Exactly repeat the material, dropping every picture from the copy.

[START Stored data]

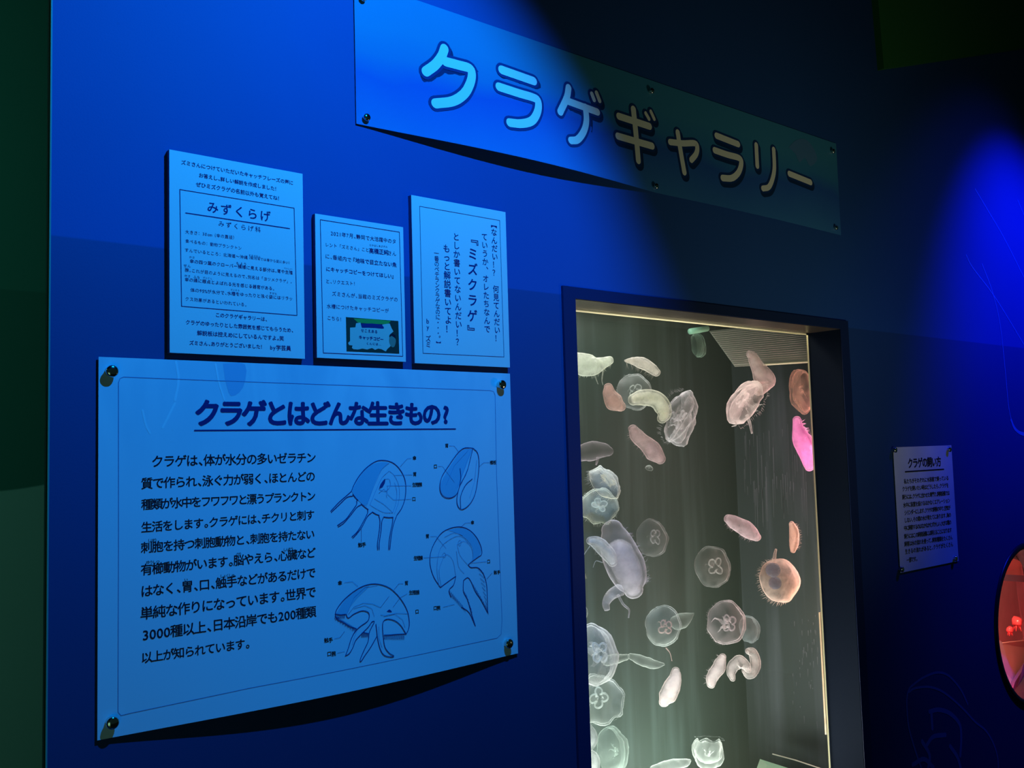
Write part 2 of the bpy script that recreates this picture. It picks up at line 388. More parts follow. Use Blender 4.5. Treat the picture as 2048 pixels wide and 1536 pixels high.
# ------------------------------------------------------------------ jellyfish tank
TX0, TX1, TY0, TY1, TZ0, TZ1 = 1.22, 2.50, .10, .53, CZ-1.02, CZ+.42
tank = empty('aquarium_tank', ((TX0+TX1)/2, TY1, TZ0), 'tall acrylic jellyfish tank set into the blue mural wall, full of moon jellyfish', 'aquarium')
def tank_paint(name, c):
    m = mat(name, c, .55, 0, .35); n, l = nodes(m); b = n['Principled BSDF']
    g = n.new('ShaderNodeNewGeometry'); sc = n.new('ShaderNodeMapping'); sc.inputs['Scale'].default_value = (18, 18, 1.1); l.new(g.outputs['Position'], sc.inputs[0])
    t = n.new('ShaderNodeTexNoise'); t.inputs['Scale'].default_value = 1.0; t.inputs['Detail'].default_value = 5; l.new(sc.outputs[0], t.inputs[0])
    sp = n.new('ShaderNodeSeparateXYZ'); l.new(g.outputs['Position'], sp.inputs[0])
    r = n.new('ShaderNodeMapRange'); r.inputs[1].default_value = .50; r.inputs[2].default_value = .80; l.new(t.outputs[0], r.inputs[0])
    x = n.new('ShaderNodeMix'); x.data_type = 'RGBA'; x.inputs[6].default_value = (*c, 1); x.inputs[7].default_value = (c[0]*2.6, c[1]*2.2, c[2]*2.5, 1)
    l.new(r.outputs[0], x.inputs[0]); l.new(x.outputs[2], b.inputs['Base Color'])
    return m
TBACK = tank_paint('tank_back_paint', (.022, .043, .034)); TSIDE = tank_paint('tank_side_paint', (.038, .053, .052))
bar('back_panel', (TX0, TY1, TZ0), (TX1, TY1+.01, TZ1), TBACK, tank)
bar('side_panel', (TX0-.01, TY0, TZ0), (TX0, TY1+.01, TZ1), TSIDE, tank)
bar('side_panel', (TX1, TY0, TZ0), (TX1+.01, TY1+.01, TZ1), TSIDE, tank)
bar('floor_panel', (TX0-.01, TY0, TZ0-.01), (TX1+.01, TY1+.01, TZ0), TSIDE, tank)
bar('lid', (TX0-.01, TY0, TZ1), (TX1+.01, TY1+.01, TZ1+.01), TSIDE, tank)
bar('front_mask', (TX0-.01, .0855, HT), (TX1+.01, .0975, TZ1+.01), JAMB, tank)
bar('front_mask', (H1, .0855, TZ0), (TX1+.01, .0975, HT), JAMB, tank)
bar('front_mask', (TX0-.01, .0855, TZ0), (H0, .0975, HT), JAMB, tank)
def clear_mat(name, tint=(1, 1, 1), ior=1.49, rough=.02, gl=1.0):
    m = bpy.data.materials.new(name); n, l = nodes(m); n.remove(n['Principled BSDF']); o = n['Material Output']
    t = n.new('ShaderNodeBsdfTransparent'); t.inputs[0].default_value = (*tint, 1); g = n.new('ShaderNodeBsdfGlossy'); g.inputs['Roughness'].default_value = rough
    g.inputs['Color'].default_value = (gl, gl, gl, 1)
    f = n.new('ShaderNodeFresnel'); f.inputs[0].default_value = ior; x = n.new('ShaderNodeMixShader')
    ge = n.new('ShaderNodeNewGeometry'); iv = n.new('ShaderNodeMath'); iv.operation = 'SUBTRACT'; iv.inputs[0].default_value = 1; l.new(ge.outputs['Backfacing'], iv.inputs[1])
    mf = n.new('ShaderNodeMath'); mf.operation = 'MULTIPLY'; l.new(f.outputs[0], mf.inputs[0]); l.new(iv.outputs[0], mf.inputs[1])
    l.new(mf.outputs[0], x.inputs[0]); l.new(t.outputs[0], x.inputs[1]); l.new(g.outputs[0], x.inputs[2]); l.new(x.outputs[0], o.inputs[0])
    return m
bar('acrylic_pane', (H0+.0012, .094, HB), (px_, .1005, pz+.004), clear_mat('acrylic', (1, .99, .965)), tank)

def water_mat():
    m = bpy.data.materials.new('tank_water'); n, l = nodes(m); n.remove(n['Principled BSDF']); o = n['Material Output']
    t = n.new('ShaderNodeBsdfTransparent'); l.new(t.outputs[0], o.inputs[0])
    v = n.new('ShaderNodeVolumeScatter'); v.inputs['Color'].default_value = (.75, .95, .70, 1); v.inputs['Density'].default_value = .06
    l.new(v.outputs[0], o.inputs['Volume']); return m
wz = 0
wt = bar('water', (TX0+.001, .1015, TZ0+.001), (TX1-.001, TY1-.001, at(1300, 655, .3).z+.03), water_mat(), tank); wt['kind'] = 'stuff'

# perforated strainer sheet hanging in the top right corner, its lower rim carrying a painted highlight, and the green pipe
STR = mat('strainer_plastic', (.42, .46, .36), .5, 0, .3); STRW = mat('strainer_wire', (.55, .55, .46), .5); RIM_GLINT = mat('strainer_rim_glint', (.90, .93, .60), .4)
st = empty('strainer_screen', at(1470, 733, .30), 'pale grey perforated strainer sheet hanging in the top right corner of the tank', 'strainer')
q = [at(1419, 662, .40), at(1628, 640, .20), at(1618, 724, .20), at(1470, 733, .34)]
n_ = (q[1]-q[0]).cross(q[3]-q[0]).normalized()
if n_.y > 0: n_ = -n_
bm = bmesh.new(); A = [bm.verts.new(p) for p in q]; B = [bm.verts.new(p-n_*.003) for p in q]
bm.faces.new(A); bm.faces.new(B[::-1])
for i in range(4): bm.faces.new((A[i], B[i], B[(i+1) % 4], A[(i+1) % 4]))
obj('screen', bm, STR, st)
bm = bmesh.new()
for i in range(1, 19):
    t = i/19; tube(bm, [q[0].lerp(q[3], t)+n_*.0005, q[1].lerp(q[2], t)+n_*.0005], .0009, 5)
o = obj('mesh_wires', bm, STRW, st); o['kind'] = 'stuff'
bm = bmesh.new(); m_ = q[3].lerp(q[2], .38); tube(bm, [m_+n_*.002, q[2]+n_*.002], .0032, 8); obj('rim', bm, RIM_GLINT, st)  # pale yellow paints the golden highlight on part of the lower edge
GP = mat('green_pipe', (.35, .75, .50), .35, 0, .5)
bm = bmesh.new(); tube(bm, [at(1380, 663, .33), at(1398, 660, .33), at(1414, 657, .335)], .0085, 14)
tag(obj('inlet_pipe', bm, GP, smooth=True), 'short green inlet pipe at the top of the tank beside the strainer', 'pipe')
# corner shelf on the tank floor side (bottom right of the window)
sh = empty('corner_shelf', at(1540, 1545, .30), 'pale green plastic shelf at the bottom right of the jellyfish tank', 'shelf')
q = [at(1520, 1518, .38), at(1505, 1560, .28), at(1612, 1590, .19), at(1598, 1543, .25)]
bm = bmesh.new(); A = [bm.verts.new(p) for p in q]; B = [bm.verts.new(p-Vector((0, 0, .006))) for p in q]
bm.faces.new(A); bm.faces.new(B[::-1])
for i in range(4): bm.faces.new((A[i], B[i], B[(i+1) % 4], A[(i+1) % 4]))
obj('slab', bm, mat('shelf_green', (.45, .85, .60), .5), sh)
bm = bmesh.new(); tube(bm, [at(1545, 1508, .33), at(1590, 1520, .26), at(1650, 1540, .18)], .0018, 6); obj('rod', bm, STRW, sh)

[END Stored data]

# [Output of the exercise]
Write part 2 of the bpy script that recreates this picture. It picks up at line 388. More parts follow. Use Blender 4.5. Treat the picture as 2048 pixels wide and 1536 pixels high.
# ------------------------------------------------------------------ jellyfish tank
TX0, TX1, TY0, TY1, TZ0, TZ1 = 1.22, 2.50, .10, .53, CZ-1.02, CZ+.42
tank = empty('aquarium_tank', ((TX0+TX1)/2, TY1, TZ0), 'tall acrylic jellyfish tank set into the blue mural wall, full of moon jellyfish', 'aquarium')
def tank_paint(name, c):
    m = mat(name, c, .55, 0, .35); n, l = nodes(m); b = n['Principled BSDF']
    g = n.new('ShaderNodeNewGeometry'); sc = n.new('ShaderNodeMapping'); sc.inputs['Scale'].default_value = (18, 18, 1.1); l.new(g.outputs['Position'], sc.inputs[0])
    t = n.new('ShaderNodeTexNoise'); t.inputs['Scale'].default_value = 1.0; t.inputs['Detail'].default_value = 5; l.new(sc.outputs[0], t.inputs[0])
    sp = n.new('ShaderNodeSeparateXYZ'); l.new(g.outputs['Position'], sp.inputs[0])
    r = n.new('ShaderNodeMapRange'); r.inputs[1].default_value = .50; r.inputs[2].default_value = .80; l.new(t.outputs[0], r.inputs[0])
    x = n.new('ShaderNodeMix'); x.data_type = 'RGBA'; x.inputs[6].default_value = (*c, 1); x.inputs[7].default_value = (c[0]*2.6, c[1]*2.2, c[2]*2.5, 1)
    l.new(r.outputs[0], x.inputs[0]); l.new(x.outputs[2], b.inputs['Base Color'])
    return m
TBACK = tank_paint('tank_back_paint', (.022, .043, .034)); TSIDE = tank_paint('tank_side_paint', (.038, .053, .052))
bar('back_panel', (TX0, TY1, TZ0), (TX1, TY1+.01, TZ1), TBACK, tank)
bar('side_panel', (TX0-.01, TY0, TZ0), (TX0, TY1+.01, TZ1), TSIDE, tank)
bar('side_panel', (TX1, TY0, TZ0), (TX1+.01, TY1+.01, TZ1), TSIDE, tank)
bar('floor_panel', (TX0-.01, TY0, TZ0-.01), (TX1+.01, TY1+.01, TZ0), TSIDE, tank)
bar('lid', (TX0-.01, TY0, TZ1), (TX1+.01, TY1+.01, TZ1+.01), TSIDE, tank)
bar('front_mask', (TX0-.01, .0855, HT), (TX1+.01, .0975, TZ1+.01), JAMB, tank)
bar('front_mask', (H1, .0855, TZ0), (TX1+.01, .0975, HT), JAMB, tank)
bar('front_mask', (TX0-.01, .0855, TZ0), (H0, .0975, HT), JAMB, tank)
def clear_mat(name, tint=(1, 1, 1), ior=1.49, rough=.02, gl=1.0):
    m = bpy.data.materials.new(name); n, l = nodes(m); n.remove(n['Principled BSDF']); o = n['Material Output']
    t = n.new('ShaderNodeBsdfTransparent'); t.inputs[0].default_value = (*tint, 1); g = n.new('ShaderNodeBsdfGlossy'); g.inputs['Roughness'].default_value = rough
    g.inputs['Color'].default_value = (gl, gl, gl, 1)
    f = n.new('ShaderNodeFresnel'); f.inputs[0].default_value = ior; x = n.new('ShaderNodeMixShader')
    ge = n.new('ShaderNodeNewGeometry'); iv = n.new('ShaderNodeMath'); iv.operation = 'SUBTRACT'; iv.inputs[0].default_value = 1; l.new(ge.outputs['Backfacing'], iv.inputs[1])
    mf = n.new('ShaderNodeMath'); mf.operation = 'MULTIPLY'; l.new(f.outputs[0], mf.inputs[0]); l.new(iv.outputs[0], mf.inputs[1])
    l.new(mf.outputs[0], x.inputs[0]); l.new(t.outputs[0], x.inputs[1]); l.new(g.outputs[0], x.inputs[2]); l.new(x.outputs[0], o.inputs[0])
    return m
bar('acrylic_pane', (H0+.0012, .094, HB), (px_, .1005, pz+.004), clear_mat('acrylic', (1, .99, .965)), tank)

def water_mat():
    m = bpy.data.materials.new('tank_water'); n, l = nodes(m); n.remove(n['Principled BSDF']); o = n['Material Output']
    t = n.new('ShaderNodeBsdfTransparent'); l.new(t.outputs[0], o.inputs[0])
    v = n.new('ShaderNodeVolumeScatter'); v.inputs['Color'].default_value = (.75, .95, .70, 1); v.inputs['Density'].default_value = .06
    l.new(v.outputs[0], o.inputs['Volume']); return m
wz = 0
wt = bar('water', (TX0+.001, .1015, TZ0+.001), (TX1-.001, TY1-.001, at(1300, 655, .3).z+.03), water_mat(), tank); wt['kind'] = 'stuff'

# perforated strainer sheet hanging in the top right corner, its lower rim carrying a painted highlight, and the green pipe
STR = mat('strainer_plastic', (.42, .46, .36), .5, 0, .3); STRW = mat('strainer_wire', (.55, .55, .46), .5); RIM_GLINT = mat('strainer_rim_glint', (.90, .93, .60), .4)
st = empty('strainer_screen', at(1470, 733, .30), 'pale grey perforated strainer sheet hanging in the top right corner of the tank', 'strainer')
q = [at(1419, 662, .40), at(1628, 640, .20), at(1618, 724, .20), at(1470, 733, .34)]
n_ = (q[1]-q[0]).cross(q[3]-q[0]).normalized()
if n_.y > 0: n_ = -n_
bm = bmesh.new(); A = [bm.verts.new(p) for p in q]; B = [bm.verts.new(p-n_*.003) for p in q]
bm.faces.new(A); bm.faces.new(B[::-1])
for i in range(4): bm.faces.new((A[i], B[i], B[(i+1) % 4], A[(i+1) % 4]))
obj('screen', bm, STR, st)
bm = bmesh.new()
for i in range(1, 19):
    t = i/19; tube(bm, [q[0].lerp(q[3], t)+n_*.0005, q[1].lerp(q[2], t)+n_*.0005], .0009, 5)
o = obj('mesh_wires', bm, STRW, st); o['kind'] = 'stuff'
bm = bmesh.new(); m_ = q[3].lerp(q[2], .38); tube(bm, [m_+n_*.002, q[2]+n_*.002], .0032, 8); obj('rim', bm, RIM_GLINT, st)  # pale yellow paints the golden highlight on part of the lower edge
GP = mat('green_pipe', (.35, .75, .50), .35, 0, .5)
bm = bmesh.new(); tube(bm, [at(1380, 663, .33), at(1398, 660, .33), at(1414, 657, .335)], .0085, 14)
tag(obj('inlet_pipe', bm, GP, smooth=True), 'short green inlet pipe at the top of the tank beside the strainer', 'pipe')
# corner shelf on the tank floor side (bottom right of the window)
sh = empty('corner_shelf', at(1540, 1545, .30), 'pale green plastic shelf at the bottom right of the jellyfish tank', 'shelf')
q = [at(1520, 1518, .38), at(1505, 1560, .28), at(1612, 1590, .19), at(1598, 1543, .25)]
bm = bmesh.new(); A = [bm.verts.new(p) for p in q]; B = [bm.verts.new(p-Vector((0, 0, .006))) for p in q]
bm.faces.new(A); bm.faces.new(B[::-1])
for i in range(4): bm.faces.new((A[i], B[i], B[(i+1) % 4], A[(i+1) % 4]))
obj('slab', bm, mat('shelf_green', (.45, .85, .60), .5), sh)
bm = bmesh.new(); tube(bm, [at(1545, 1508, .33), at(1590, 1520, .26), at(1650, 1540, .18)], .0018, 6); obj('rod', bm, STRW, sh)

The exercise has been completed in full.